Dimension Of Inhomogeneous Sub-Self-Similar Sets
Shivam Dubey, Saurabh Verma
TL;DR
This work introduces inhomogeneous sub-self-similar (ISSS) sets, extending Falconer’s sub-self-similar framework by incorporating a condensation set $C$ and studying how ISSS dimensions relate to the Hausdorff and box dimensions of $C$ and a homogeneous SSS base. The authors provide concrete construction methods for ISSS sets, including a canonical form $F=E\cup O_S$ derived from a sub-SSS $E$ with $\Theta(S)=E$, and they derive sharp dimension bounds using the $\,\delta$-covering technique and Fraser’s stopping-set framework. Key results include $\dim_H(E\cup O_S)=\max\{s,\dim_H C\}$ and upper/lower box-dimension estimates with explicit dependence on contraction ratios and covering regularity, along with a continuity theorem for $\dim_H$ via IOSC-approximations. They also develop a product-IFS theory showing that inhomogeneous products preserve separation properties and yield inhomogeneous-type product measures.
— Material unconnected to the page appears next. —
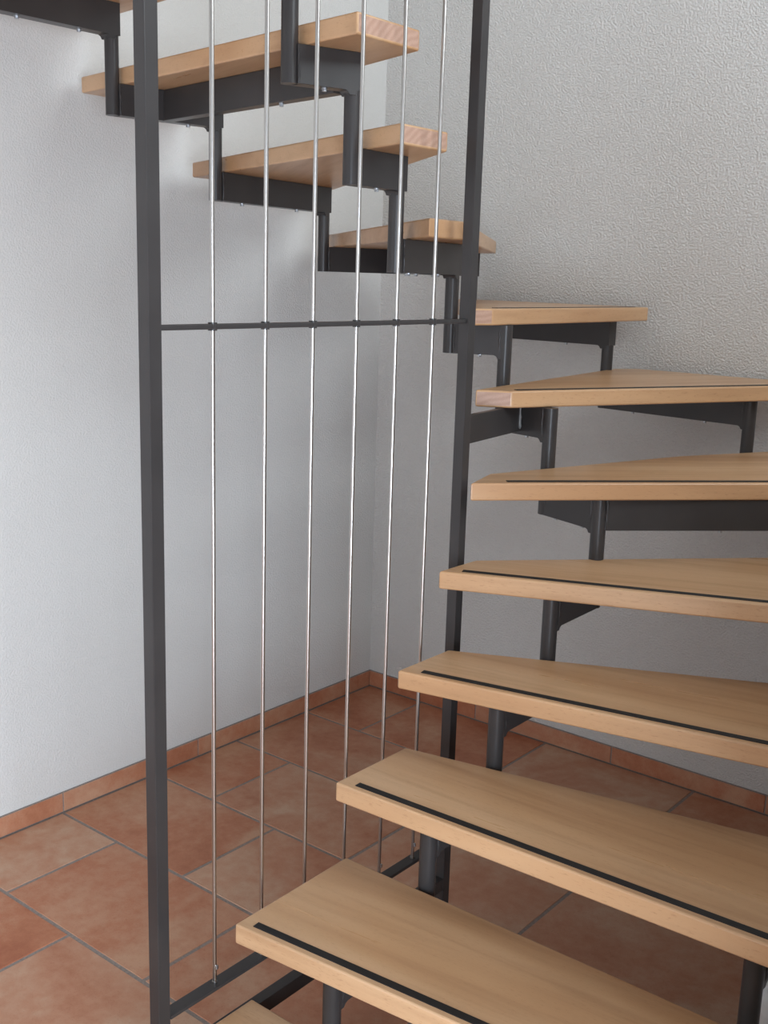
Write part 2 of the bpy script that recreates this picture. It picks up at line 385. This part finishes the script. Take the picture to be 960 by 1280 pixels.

Overall, the paper advances dimension theory for ISSS fractals and opens avenues for further analysis of dimension spectra and higher-complexity constructions.
Abstract
In this paper, we introduce the concept of Inhomogeneous sub-self-similar (ISSS) sets, building upon the foundations laid by Falconer (Trans. Amer. Math. Soc. 347 (1995) 3121-3129) in the study of sub-self-similar sets and drawing inspiration from Barnsley's work on inhomogeneous self-similar sets (Proc. Roy. Soc. London Ser. A 399 (1985), no. 1817, 24). We explore a range of examples of ISSS sets and elucidate a method to construct ISSS sets. We also investigate the upper and lower box dimensions of ISSS sets and discuss the continuity of the Hausdorff dimension.